Что касается магистратов, то Кольбер понимал их значение и необходимость в государственном управлении. Он им отводил строго определенное место. Но бюрократическую натуру Кольбера возмущала независимость членов парламента. Самостоятельности в истолковании законов, вынесении важных судебных решений Кольбер хотел их лишить. Дворянство же он считал необходимым приучить к уважению законов. Политическая оппозиционность дворянства к 1661 г. была сломлена, по в провинциях дворянская вольница продолжала широко выплескиваться в уголовных деяниях.

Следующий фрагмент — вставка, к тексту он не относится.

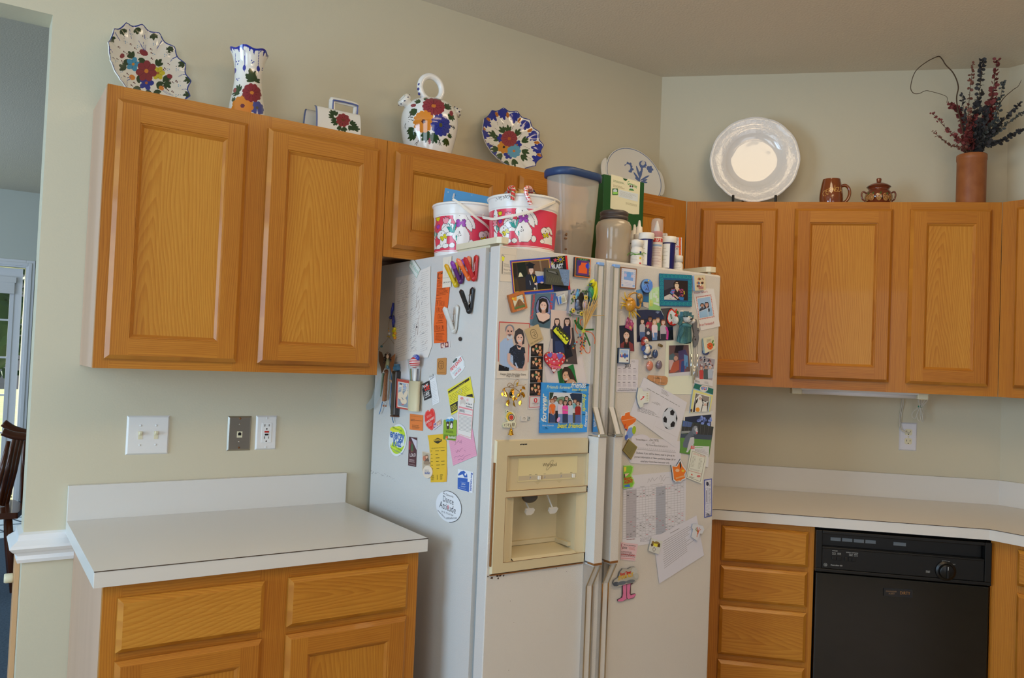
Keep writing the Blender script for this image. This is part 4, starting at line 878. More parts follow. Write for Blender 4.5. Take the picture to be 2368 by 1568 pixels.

Властелин и идеальный исполнитель его воли нашли друг друга. Два человека, одержимые одинаковыми идеями и обладающие огромной властью. Наведение порядка началось незамедлительно. Первыми пострадали давние противники усиления административной централизации — казначеи Франции: постановлением государственного совета их синдикат был распущен{87}. В свою очередь, Парижскому парламенту пришлось признать, что декреты государственного совета обладают не меньшей обязательностью, чем королевские эдикты и ордонансы{88}. Быстро регуляризировалась практика посылки интендантов. К 1665–1666 гг. уже почти каждое генеральство имело закрепленного за ним интенданта, их функции и полномочия унифицировались. В вопросе об интендантах была сделана единственная уступка требованиям парламентов. В отличие от первой половины XVII в., когда на эту должность назначали любых верных людей, имевших судебный и административный опыт, теперь интенданты выбирались исключительно из числа докладчиков прошений государственного совета. В политической ловкости Кольберу и Людовику в молодые годы трудно отказать. Уступки в мелочах и последовательное проведение своей линии во всех принципиальных вопросах. Такова была тактика небольшого, по чрезвычайно эффективного государственного аппарата.

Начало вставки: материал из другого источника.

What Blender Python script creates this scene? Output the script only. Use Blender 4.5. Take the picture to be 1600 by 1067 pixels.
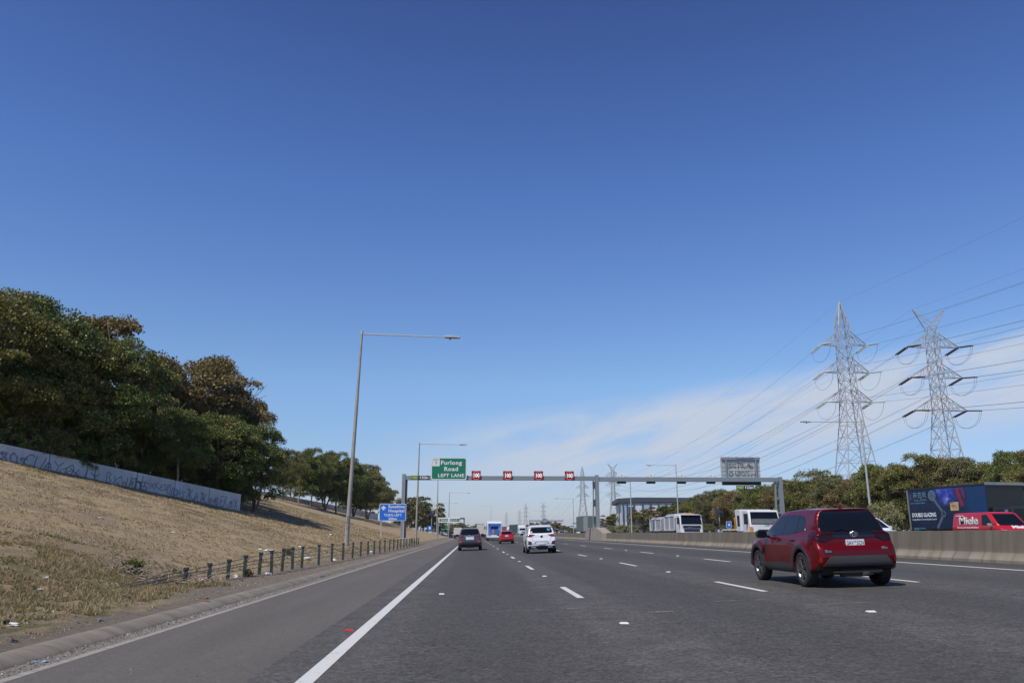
import bpy, bmesh, math, random
import numpy as np
from mathutils import Vector, Matrix, noise
from mathutils.bvhtree import BVHTree
from mathutils.geometry import delaunay_2d_cdt
R = math.radians
PI = math.pi
for o in list(bpy.data.objects): bpy.data.objects.remove(o)
sc = bpy.context.scene
col = sc.collection
# ------------------------------------------------------------------ camera
EYE = 1.235
cd = bpy.data.cameras.new('camera'); cam = bpy.data.objects.new('camera', cd); col.objects.link(cam)
cam.location = (0, 0, EYE); cam.rotation_euler = (R(90 + 13.496), 0, R(-2.761))
cd.sensor_width = 36; cd.lens = 28.125; cd.clip_start = .1; cd.clip_end = 20000
sc.camera = cam
# ------------------------------------------------------------------ sky and sun
SUN_EL, SUN_AZ = 54, -137          # azimuth from straight ahead (+Y), minus = left
world = bpy.data.worlds.new('World'); sc.world = world; world.use_nodes = True
nt = world.node_tree; N = nt.nodes; L = nt.links
for n in list(N): N.remove(n)
out = N.new('ShaderNodeOutputWorld'); bg = N.new('ShaderNodeBackground'); L.new(bg.outputs[0], out.inputs[0])
sky = N.new('ShaderNodeTexSky'); sky.sky_type = 'NISHITA'; sky.sun_disc = False
sky.sun_elevation = R(SUN_EL); sky.sun_rotation = R(SUN_AZ)
sky.air_density = 1.0; sky.dust_density = .2; sky.ozone_density = 3.2; sky.altitude = 50
bg.inputs[1].default_value = .1
def nmath(nt, op, a, b=None, c=None, clamp=False):
    n = nt.nodes.new('ShaderNodeMath'); n.operation = op; n.use_clamp = clamp
    for i, v in enumerate((a, b, c)):
        if v is None: continue
        if isinstance(v, (int, float)): n.inputs[i].default_value = v
        else: nt.links.new(v, n.inputs[i])
    return n.outputs[0]
def mapr(nt, v, a, b, c=0., d=1., smooth=True):
    n = nt.nodes.new('ShaderNodeMapRange'); n.interpolation_type = 'SMOOTHSTEP' if smooth else 'LINEAR'
    nt.links.new(v, n.inputs[0])
    for i, q in enumerate((a, b, c, d)): n.inputs[i + 1].default_value = q
    return n.outputs[0]
tc = N.new('ShaderNodeTexCoord'); sp = N.new('ShaderNodeSeparateXYZ'); L.new(tc.outputs['Generated'], sp.inputs[0])
az = nmath(nt, 'ARCTAN2', sp.outputs[0], sp.outputs[1])
el = nmath(nt, 'ARCSINE', sp.outputs[2])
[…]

Интенданты проводили пересмотр налогообложения, повсюду выискивая незаконные уклонения от уплаты налогов, боролись с преступностью, в том числе с беззакониями провинциальных дворян, опутывали подчиненные им генеральства сетью осведомителей и клевретов. Их деятельность находила полное понимание и сочувствие у короля. Поощряя их рвение, он обращался иногда к ним с личными посланиями. «Я чрезвычайно удовлетворен энергией, с которой вы выполняете мои приказы, арестовав Сент-Этьена (знаменитого разбойника-дворянина. — Е. К.), — писал Людовик XIV интенданту Оверни Помре. — Я также доволен тем, что вы настойчиво добиваетесь суда над ним, обещая мне, что этот суд послужит благотворным примером для всей провинции. Не следует опасаться, что в деле подобного рода я буду склонен даровать помилование. Я слишком хорошо знаю, что милость может привести к новым беспорядкам и насилиям, в то время как я всем сердцем желаю, чтобы ни одно насильственное действие не оставалось безнаказанным в моем королевстве»{89}. Но для наведения порядка ординарных средств оказывалось недостаточно. И в середине 60-х годов интенданты наталкиваются на противодействие и оппозицию. В феврале 1664 г. правительственный комиссар из Меца докладывал, что члены местного парламента грозились выбросить его в окно… состоятельные люди, не исключая высших должностных лиц, запугивали жителей деревень, обещая пустить их по миру, если они посмеют обратиться за помощью к интенданту{90}. В Оверни и во многих других провинциях юга Франции интендантам не удавалось справиться с дворянской вольницей.
Приходилось прибегать к чрезвычайным мерам. В 1667 г. было ограничено право парламентов на ремонстрации. Еще ранее в ряде южных провинций Людовик XIV использовал выездные сессии специально созданного чрезвычайного суда.
* * *
История с Фуке вскоре забылась. У короля и Кольбера хватало непобежденных врагов… К тому же Людовик, и это было одной из его особенностей, постоянно сам наживал себе врагов. Он умел раздувать незначительные дипломатические конфликты и создавать шумиху, обожал слать грозные депеши. Еще не совершив ничего великого, он уже считал себя великим королем. И был так безмерно уверен в этом, что постепенно его вера стала передаваться другим.